The videos, they argued, helped to change the narrative by demonstrating Trump had plans for a second term and was running not just to try to stave off indictment or because of his lingering anger over the 2020 White House election, which he continues to falsely insist he won.

“These policy videos have been largely responsible for repositioning his candidacy for the better," said Andy Surabian, a Republican strategist and close adviser to Trump's son, Donald Trump Jr. “And it happened slowly and it happened under the radar. They didn’t get tons of mainstream media attention, but they served as a constant reminder to GOP primary voters," Surabian said, that the former president "has a serious forward-looking policy vision for 2024.”

They also developed from a tacit acknowledgement that Trump was receiving less media attention, both from Fox News, as it increasingly embraced DeSantis, and other cable outlets that had once eagerly aired Trump's rallies live and allowed him to call in for hours of interviews.

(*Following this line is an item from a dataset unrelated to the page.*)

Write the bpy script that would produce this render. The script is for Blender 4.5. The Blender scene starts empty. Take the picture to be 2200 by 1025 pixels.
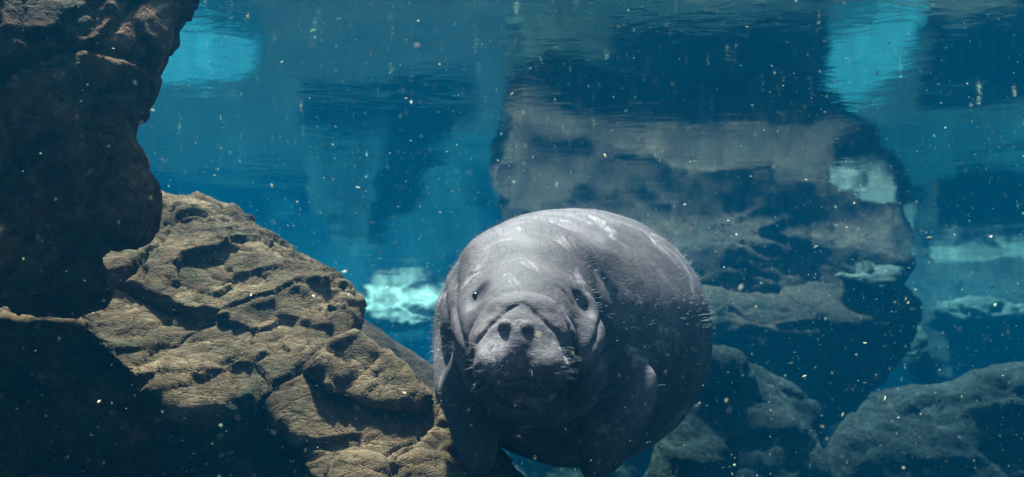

“This is one way to bypass them,” Cheung said. "We all know digital video and social media is one way to do that — going directly to the people.”

This isn't the first time Trump aides have turned to videos at a consequential moment.

On Jan. 6, 2021, hours after the his supporters violently stormed the Capitol in a bid to halt the peaceful transfer of presidential power to Democrat Joe Biden — and after desperate aides and allies begged Trump to call them off — Trump released a video filmed in the Rose Garden in which he told the rioters to “go home now," while adding: “We love you, you're very special.”

He taped another video the next day, outtakes from which were played during congressional hearings.

During his 2016 campaign, Trump also turned to a recorded statement to apologize after the release of the “Access Hollywood” tape in which he used lewd and sexually charged comments about women.

Now, the series of campaign videos is part of a larger focus on policy by Trump that has often been overshadowed by his more incendiary comments.

During an early March speech at the Conservative Political Action Conference, for instance, Trump described the 2024 race in apocalyptical terms. “In 2016, I declared, ‘I am your voice.’ Today I add: I am your warrior. I am your justice. And for those who have been wronged and betrayed, I am your retribution," he said.

But Trump also spent much of that speech outlining his priorities for a second term, from new crackdowns on immigration to creating tent cities for the homeless and those addicted to drugs.

The videos are typically filmed in sessions once or twice a week in a room adjacent to the central “living room” space at Mar-a-Lago, his Florida estate. After the first video received a better-than-expected reception, the campaign realized there was an appetite for policy content and that the format gave it better traction than traditional news releases.

Some videos received widespread attention. That was the case with his plan for a “quantum leap in the American standard of living," with new futuristic cities built on federal land, investments in vertical takeoff and landing vehicles, and “baby bonuses” to launch a new “baby boom,"

“I think they’ve been very successful,” Trump said of the videos during an appearance on the conservative “Just the News” last month. He credited them for his recent polling bump.

Democrats say the videos simply renew attention on an unpopular agenda that voters have already opposed.

“Donald Trump’s ‘policy’ videos serve as a consistent reminder that a second Trump administration would dramatically build on the four years of his disastrous MAGA agenda with more extreme and dangerous proposals," said Democratic National Committee Chair Jaime Harrison, referring to Trump's 2016 campaign’s slogan, “Make America Great Again.”

“While the rest of the 2024 field competes to out-MAGA Trump, the American people will see an exceedingly extreme party they’ve already rejected, more than once,” Harrison said.